Home Price Gains Under 6% for First Time in Year; Housing Demand Up
Standard & Poor’s, New York, said annual home price gains fell under 6% for the first time in a year in August.
The S&P CoreLogic Case-Shiller National Home Price NSA Index reported a 5.8% annual gain in August, down from 6.0% in the previous month. The 10-City Composite annual increase came in at 5.1%, down from 5.5% in the previous month. The 20-City Composite posted a 5.5% year-over-year gain, down from 5.9% in the previous month.
Las Vegas, San Francisco and Seattle reported the highest year-over-year gains among the 20 cities. In August, Las Vegas led the way with a 13.9% year-over-year price increase, followed by San Francisco with a 10.6% increase and Seattle with a 9.6% increase. Four of the 20 cities reported greater price increases in the year ending August from July.
Month over month, before seasonal adjustment, the National Index posted an 0.2% gain in August. The 10-City and 20-City Composites did not report any gains for the month. After seasonal adjustment, the National Index recorded an 0.6% month-over-month increase in August. The 10-City Composite and the 20-City Composite both posted 0.1% month-over-month increases.
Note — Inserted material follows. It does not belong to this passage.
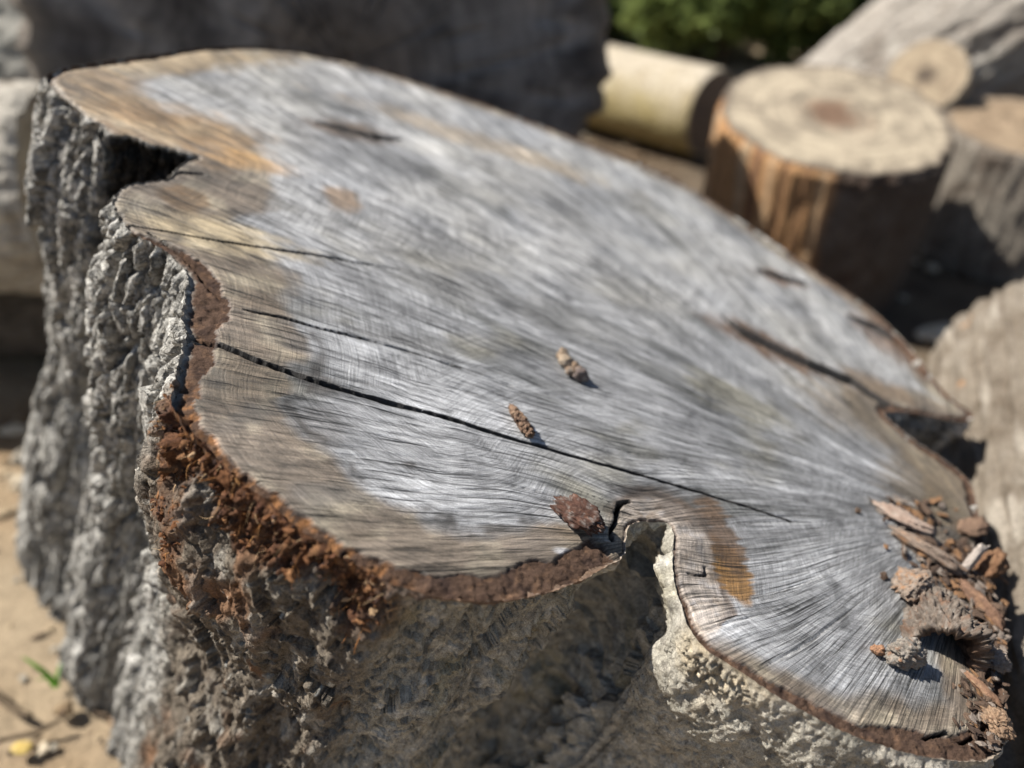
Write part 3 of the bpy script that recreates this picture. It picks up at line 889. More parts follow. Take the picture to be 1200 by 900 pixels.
    cork = mixc(cork, (0.42, 0.40, 0.36), outer * 0.9)
    cork = mixc(cork, (0.36, 0.32, 0.27), zone(0, I_CREV1 + 2, 1.0, npar) * 0.7)
    c = c * (1 - band[:, None]) + cork * band[:, None]
    V = face_world(s, t, hgt)
    A = {'col': c.astype(np.float32), 'q': q, 'l': l, 'rg': attr_rg}
    if area > 0: pass
    # orient up
    e1 = V[F[0, 1]] - V[F[0, 0]]; e2 = V[F[0, 2]] - V[F[0, 0]]
    if np.cross(e1, e2) @ NRM < 0: F = F[:, ::-1]
    isband = band[F].min(1) > 0.9
    for nm, msk, mat, lab in (('cut_face', ~isband, M_WOOD, 'silver-grey sawn wood with rays, checks and a long dark crack'),
                              ('bark_rim', isband, M_RIM, 'brown cork edge of the bark round the sawn top')):
        Vc, Fc, Ac = compact(V, [F[msk]], A)
        o = add_obj(nm, make_mesh(nm, Vc - inv, Fc, True, Ac, mat), root)
        tag(o, lab)
    return root, side, inv
STUMP, SIDE, SINV = build_stump()

# ------------------------------------------------------------------ lumps
_ico = {}
def ico(sub):
    if sub not in _ico:
        bm = bmesh.new()
        bmesh.ops.create_icosphere(bm, subdivisions=sub, radius=1.0)
        bm.verts.ensure_lookup_table()
        _ico[sub] = (np.array([v.co for v in bm.verts], np.float32), np.array([[v.index for v in f.verts] for f in bm.faces], np.int32))
        bm.free()
    return _ico[sub]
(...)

Twelve of 20 cities reported increases before seasonal adjustment, while 17 of 20 cities reported increases after seasonal adjustment.
“Following reports that home sales are flat to down, price gains are beginning to moderate,” said David M. Blitzer, Managing Director and Chairman of the Index Committee with S&P Dow Jones Indices. “Other housing data tell a similar story: prices and sales of new single family homes are weakening, housing starts are mixed and residential fixed investment is down in the last three quarters. Rising prices may be pricing some potential home buyers out of the market, especially when combined with mortgage rates approaching 5% for 30-year fixed rate loans.”
The report said as of August, average home prices for the MSAs within the 10-City and 20-City Composites are back to their winter 2007 levels.
“There are no signs that the current weakness will become a repeat of the crisis, however,” Blitzer said. “In 2006, when home prices peaked and then tumbled, mortgage default rates bottomed out and started a three year surge. Today, the mortgage default rates reported by the S&P/Experian Consumer Credit Default Indices are stable. Without a collapse in housing finance like the one seen 12 years ago, a crash in home prices is unlikely.”
In a separate report, Redfin, Seattle, said its Housing Demand Index increased by 5.1 percent from August to 131 in September, after remaining essentially flat since May.
Redfin said the month-over-month increase in demand was driven more by growth in early stage home-buying activity than in the more serious stage of offer-writing. The report said the number of people requesting home tours increased 11.2 percent from August to September, the largest monthly increase in 16 months, while the number writing offers increased by 8.1 percent.
“Rising mortgage rates motivated some buyers to look for a home before rates rise again,” said Redfin Chief Economist Daryl Fairweather. “Second, inventory usually falls from August to September, but this year it rose 0.7 percent, giving buyers more homes to choose from.”